We know that the formula of median is
\[\text{median}=L+\left( \dfrac{\dfrac{N}{2}-{{f}_{0}}}{f} \right)h\]
\[L\] is lower interval of median class \[\left( L=30 \right)\]
\[N\] is sum of all frequencies \[\left( N=100 \right)\]
\[{{f}_{0}}\] is cumulative frequency of preceding median class \[\left( {{f}_{0}}=33 \right)\]
\[f\] is frequency of median class \[\left( f=30 \right)\]
\[h\] is height of class interval \[\left( h=10 \right)\]

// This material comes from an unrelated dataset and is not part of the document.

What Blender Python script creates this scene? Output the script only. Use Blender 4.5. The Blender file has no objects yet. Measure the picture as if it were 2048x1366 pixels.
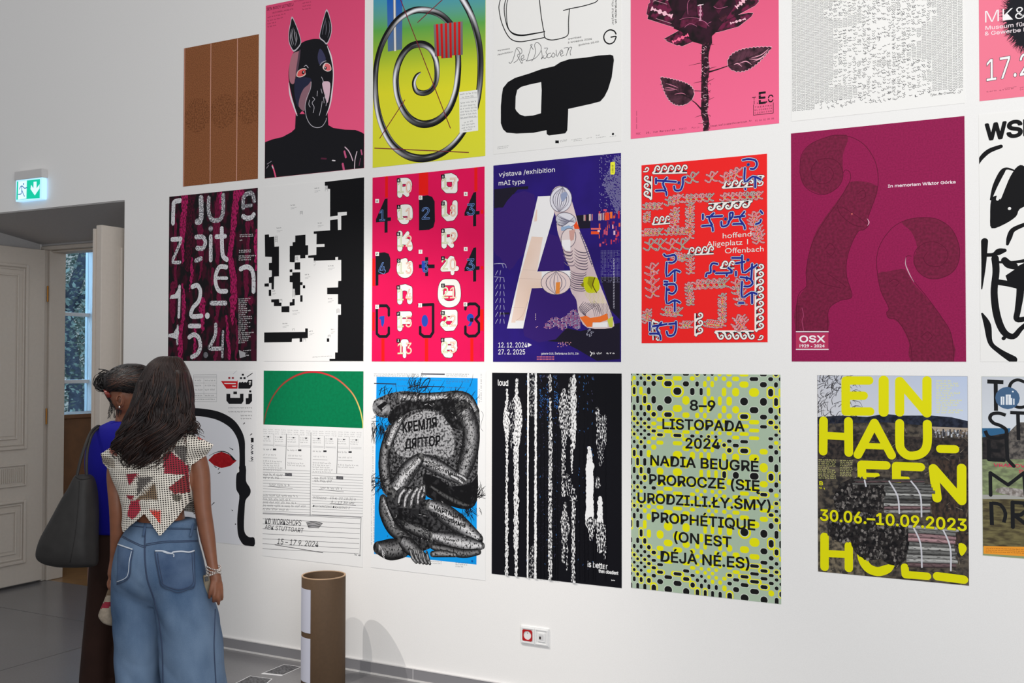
import bpy, bmesh, math, random
from mathutils import Vector, Matrix
from mathutils.geometry import tessellate_polygon

S = bpy.context.scene
COL = S.collection
EYE = 1.664
# ------------------------------------------------------------------ camera
F_PX, YAW, PITCH, ROLL, WALL = 2083.18, .490817, .0202336, .0018011, 4.59565
cy, sy = math.cos(YAW), math.sin(YAW)
_f0 = Vector((-sy, cy, 0)); _r0 = Vector((cy, sy, 0)); _u0 = Vector((0, 0, 1))
FWD = _f0 * math.cos(PITCH) + _u0 * math.sin(PITCH)
_up = _u0 * math.cos(PITCH) - _f0 * math.sin(PITCH)
RGT = _r0 * math.cos(ROLL) + _up * math.sin(ROLL)
UPV = _up * math.cos(ROLL) - _r0 * math.sin(ROLL)
cam_d = bpy.data.cameras.new('camera'); cam = bpy.data.objects.new('camera', cam_d); COL.objects.link(cam)
cam_d.sensor_width = 36; cam_d.lens = F_PX / 2048 * 36; cam_d.clip_end = 200
M = Matrix((RGT, UPV, -FWD)).transposed().to_4x4(); M.translation = Vector((0, 0, EYE))
cam.matrix_world = M
S.camera = cam

def lin(c):
    return tuple((v / 255 / 12.92) if v / 255 <= .04045 else ((v / 255 + .055) / 1.055) ** 2.4 for v in c)

# ------------------------------------------------------------------ world, lights, exposure
S.view_settings.view_transform = 'Standard'; S.view_settings.look = 'None'
S.view_settings.exposure = 0.36; S.view_settings.gamma = 1.0; S.view_settings.use_curve_mapping = False
wd = bpy.data.worlds.new('overcast'); S.world = wd; wd.use_nodes = True
wd.node_tree.nodes['Background'].inputs[0].default_value = (.98, .98, 1, 1)
wd.node_tree.nodes['Background'].inputs[1].default_value = .33

def area(name, loc, target, sx, sy_, power, col=(1, 1, 1)):
    l = bpy.data.lights.new(name, 'AREA'); l.shape = 'RECTANGLE'; l.size = sx; l.size_y = sy_
    l.energy = power; l.color = col
    o = bpy.data.objects.new(name, l); COL.objects.link(o); o.location = loc
    o.rotation_euler = (Vector(target) - Vector(loc)).to_track_quat('-Z', 'Y').to_euler()
    return o
area('gallery_ceiling_light', (-.6, 1.5, 4.4), (-.8, 4.6, 1.2), 4.6, 1.8, 52, (1, .985, .95))
area('gallery_window_light', (3.0, -1.6, 2.0), (-1.4, 4.6, 1.4), 4.4, 3.2, 180, (.97, .98, 1))

def spot(name, loc, target, power, angle, radius, col):
    l = bpy.data.lights.new(name, 'SPOT'); l.energy = power; l.spot_size = angle; l.spot_blend = .8
    l.shadow_soft_size = radius; l.color = col
    o = bpy.data.objects.new(name, l); COL.objects.link(o); o.location = loc
    o.rotation_euler = (Vector(target) - Vector(loc)).to_track_quat('-Z', 'Y').to_euler()

# ------------------------------------------------------------------ unprojection
def ray(px, py): return FWD + RGT * ((px - 1024) / F_PX) - UPV * ((py - 683) / F_PX)
def W(px, py):
    v = ray(px, py); t = WALL / v.y
    return (v.x * t, v.z * t + EYE, t)            # x, z on the poster wall and depth
def at(px, py, depth):                            # a point at that depth along the view axis
    v = ray(px, py); return Vector((0, 0, EYE)) + v * depth
def on_floor(px, py, h=0):
    v = ray(px, py); t = (h - EYE) / v.z; return Vector((v.x * t, v.y * t, h))

# ------------------------------------------------------------------ materials
MATS = {}
def nt(name):
    m = bpy.data.materials.new(name); m.use_nodes = True; t = m.node_tree
    return m, t, t.nodes['Principled BSDF']
def mat(name, col, rough=.6, noise=0, scale=30, metal=0, bump=0, col2=None, emit=0, spec=.5, detail=4):
    if name in MATS: return MATS[name]
    m, t, b = nt(name); c = lin(col)
    b.inputs['Base Color'].default_value = (*c, 1); b.inputs['Roughness'].default_value = rough
    b.inputs['Metallic'].default_value = metal; b.inputs['Specular IOR Level'].default_value = spec
    if noise or col2 or bump:
        tc = t.nodes.new('ShaderNodeTexCoord'); n = t.nodes.new('ShaderNodeTexNoise')
        n.inputs['Scale'].default_value = scale; n.inputs['Detail'].default_value = detail
        t.links.new(tc.outputs['Object'], n.inputs['Vector'])
        if noise or col2:
            mx = t.nodes.new('ShaderNodeMix'); mx.data_type = 'RGBA'
            c2 = lin(col2) if col2 else tuple(v * (1 - noise) for v in c)
            mx.inputs[6].default_value = (*c, 1); mx.inputs[7].default_value = (*c2, 1)
            mr = t.nodes.new('ShaderNodeMapRange'); mr.inputs[1].default_value = .35; mr.inputs[2].default_value = .65
            t.links.new(n.outputs['Fac'], mr.inputs[0]); t.links.new(mr.outputs[0], mx.inputs[0])
            t.links.new(mx.outputs[2], b.inputs['Base Color'])
        if bump:
            bp = t.nodes.new('ShaderNodeBump'); bp.inputs['Strength'].default_value = bump; bp.inputs['Distance'].default_value = .01
            t.links.new(n.outputs['Fac'], bp.inputs['Height']); t.links.new(bp.outputs[0], b.inputs['Normal'])
    if emit:
        b.inputs['Emission Color'].default_value = (*c, 1); b.inputs['Emission Strength'].default_value = emit
    MATS[name] = m; return m

def print_material(name, rough, emit=0):
    """ink: two colours per vertex, mixed by a noise whose stretch and threshold are per vertex too"""
    m, t, b = nt(name); N = t.nodes.new; L = t.links.new
    def attr(n): a = N('ShaderNodeAttribute'); a.attribute_name = n; return a
    a1, a2, g, s = attr('ink'), attr('ink_two'), attr('grain'), attr('grain_level')
    tc = N('ShaderNodeTexCoord'); vm = N('ShaderNodeVectorMath'); vm.operation = 'MULTIPLY'
    L(tc.outputs['Object'], vm.inputs[0]); L(g.outputs['Vector'], vm.inputs[1])
    n = N('ShaderNodeTexNoise'); n.inputs['Scale'].default_value = 1; n.inputs['Detail'].default_value = 2.5
    L(vm.outputs[0], n.inputs['Vector'])
    sep = N('ShaderNodeSeparateXYZ'); L(s.outputs['Vector'], sep.inputs[0])
    sub = N('ShaderNodeMath'); sub.operation = 'SUBTRACT'; L(n.outputs['Fac'], sub.inputs[0]); L(sep.outputs[0], sub.inputs[1])
    dv = N('ShaderNodeMath'); dv.operation = 'DIVIDE'; L(sub.outputs[0], dv.inputs[0]); L(sep.outputs[1], dv.inputs[1])
    ad = N('ShaderNodeMath'); ad.operation = 'ADD'; ad.use_clamp = True; ad.inputs[1].default_value = .5; L(dv.outputs[0], ad.inputs[0])
    mx = N('ShaderNodeMix'); mx.data_type = 'RGBA'; L(ad.outputs[0], mx.inputs[0]); L(a1.outputs['Color'], mx.inputs[6]); L(a2.outputs['Color'], mx.inputs[7])
    L(mx.outputs[2], b.inputs['Base Color']); b.inputs['Roughness'].default_value = rough
    b.inputs['Specular IOR Level'].default_value = .12
    if emit:
        L(mx.outputs[2], b.inputs['Emission Color']); b.inputs['Emission Strength'].default_value = emit
    return m
INK = print_material('printed_ink', .55)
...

By substituting these values in the formula we get
\[\begin{align}
  & \Rightarrow \text{median}=30+\left( \dfrac{\dfrac{100}{2}-33}{30} \right)\times 10 \\
 & \Rightarrow \text{median}=30+\dfrac{17}{3} \\
 & \Rightarrow \text{median}=35.67 \\
\end{align}\]
Therefore, the median of given data is 35.67.

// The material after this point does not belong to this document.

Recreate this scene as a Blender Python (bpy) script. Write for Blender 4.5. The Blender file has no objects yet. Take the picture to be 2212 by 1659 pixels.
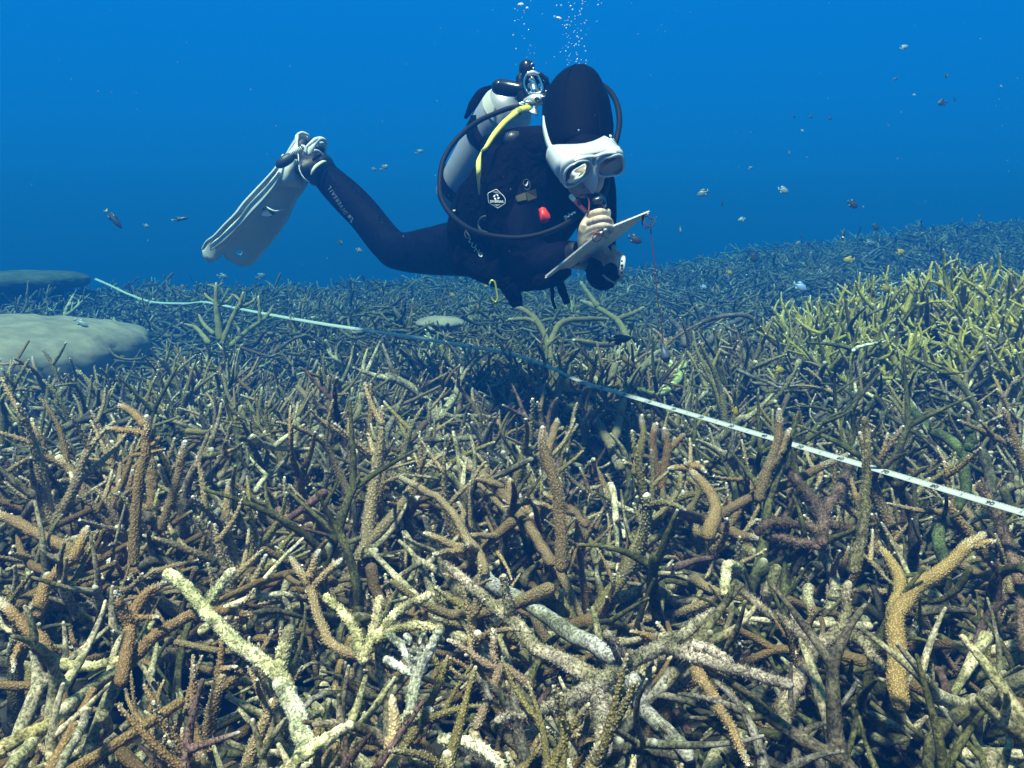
import bpy, bmesh, math, random
import numpy as np
from mathutils import Vector, Matrix
from mathutils.bvhtree import BVHTree

# ------------------------------------------------------------------ camera, water light, sun
SC = bpy.context.scene
COL = SC.collection
F = 1916.0
PITCH = math.radians(9.85)
CAMZ = 0.50
cam = bpy.data.cameras.new('camera')
camo = bpy.data.objects.new('camera', cam)
COL.objects.link(camo)
SC.camera = camo
cam.sensor_width = 36.0
cam.lens = 36.0 * F / 2212.0
cam.clip_start = 0.05
cam.clip_end = 200.0
camo.location = (0, 0, CAMZ)
camo.rotation_euler = (math.radians(90) - PITCH, 0, 0)

SUN_ELEV = math.radians(65)
SUN_AZ = math.radians(205)      # direction the light comes from, clockwise from +Y (behind and left of the camera)
sun = bpy.data.lights.new('sun', 'SUN')
sun.energy = 5.0
sun.angle = math.radians(6.0)
sun.color = (1.0, 0.755, 0.62)
suno = bpy.data.objects.new('sun', sun)
COL.objects.link(suno)
sdir = Vector((math.sin(SUN_AZ) * math.cos(SUN_ELEV), math.cos(SUN_AZ) * math.cos(SUN_ELEV), math.sin(SUN_ELEV)))
suno.rotation_euler = sdir.to_track_quat('Z', 'Y').to_euler()
suno.location = sdir * 10

W = bpy.data.worlds.new('World')
SC.world = W
W.use_nodes = True
nt = W.node_tree
bg = nt.nodes['Background']
tc = nt.nodes.new('ShaderNodeTexCoord')
sep = nt.nodes.new('ShaderNodeSeparateXYZ')
ramp = nt.nodes.new('ShaderNodeValToRGB')
nt.links.new(tc.outputs['Generated'], sep.inputs[0])
mp = nt.nodes.new('ShaderNodeMapRange')
mp.inputs['From Min'].default_value = -1
mp.inputs['From Max'].default_value = 1
nt.links.new(sep.outputs['Z'], mp.inputs['Value'])
nt.links.new(mp.outputs[0], ramp.inputs[0])
nt.links.new(ramp.outputs[0], bg.inputs['Color'])
cr = ramp.color_ramp
stops = [(0.0, (0.0, 0.01, 0.02)), (0.48, (0.0, 0.05, 0.20)), (0.53, (0.0, 0.150, 0.50)),
         (0.63, (0.0, 0.165, 0.56)), (0.74, (0.02, 0.20, 0.36)), (1.0, (0.36, 0.52, 0.46))]
cr.elements[0].position = 0.0
cr.elements[1].position = 1.0
for p_, c_ in stops[1:-1]:
    cr.elements.new(p_)
for e_, (p_, c_) in zip(cr.elements, stops):
    e_.position = p_
    e_.color = (*c_, 1)
bg.inputs['Strength'].default_value = 0.5

SC.view_settings.view_transform = 'Standard'
SC.view_settings.look = 'None'
SC.view_settings.exposure = 1.4
SC.view_settings.gamma = 1.0
SC.cycles.volume_bounces = 0
SC.cycles.max_bounces = 6
SC.cycles.use_denoising = True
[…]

(iii) Let us solve for mode.
Let us take the given data

Class interval	Frequency (\[{{f}_{i}}\])
0-10	5
10-20	10
20-30	18
30-40	30
40-50	20
50-60	12
60-70	5

Here, we can see that the highest frequency is at 30-40.
So, we can say that class 30-40 is the modal class.
We know that the formula for mode as
\[\text{Mode}=L+\left( \dfrac{{{f}_{1}}-{{f}_{0}}}{2{{f}_{1}}-{{f}_{0}}-{{f}_{2}}} \right)h\]
\[L\] is lower interval of modal class \[\left( L=30 \right)\]
\[{{f}_{0}}\] is frequency of preceding modal class \[\left( {{f}_{0}}=18 \right)\]
\[{{f}_{1}}\] is frequency of modal class \[\left( {{f}_{1}}=30 \right)\]
\[{{f}_{2}}\] is frequency of succeeding modal class \[\left( {{f}_{2}}=20 \right)\]
\[h\] is height of class interval \[\left( h=10 \right)\]
By substituting the values in the formula we get
\[\begin{align}
  & \Rightarrow \text{Mode}=30+\left( \dfrac{30-18}{\left( 2\times 30 \right)-18-20} \right)\times 10 \\
 & \Rightarrow \text{Mode}=30+\left( \dfrac{12}{22} \right)\times 10 \\
 & \Rightarrow \text{Mode}=35.45 \\
\end{align}\]
Therefore, the mode of given data is 35.45.

Note: The only difficulty where students will face is selecting the median and modal classes. After selecting the classes taking the frequencies and cumulative frequencies for substituting in the formula is important. Due to confusion students will take frequencies of median and modal classes instead of preceding and succeeding frequencies. The selection needs to be taken care of.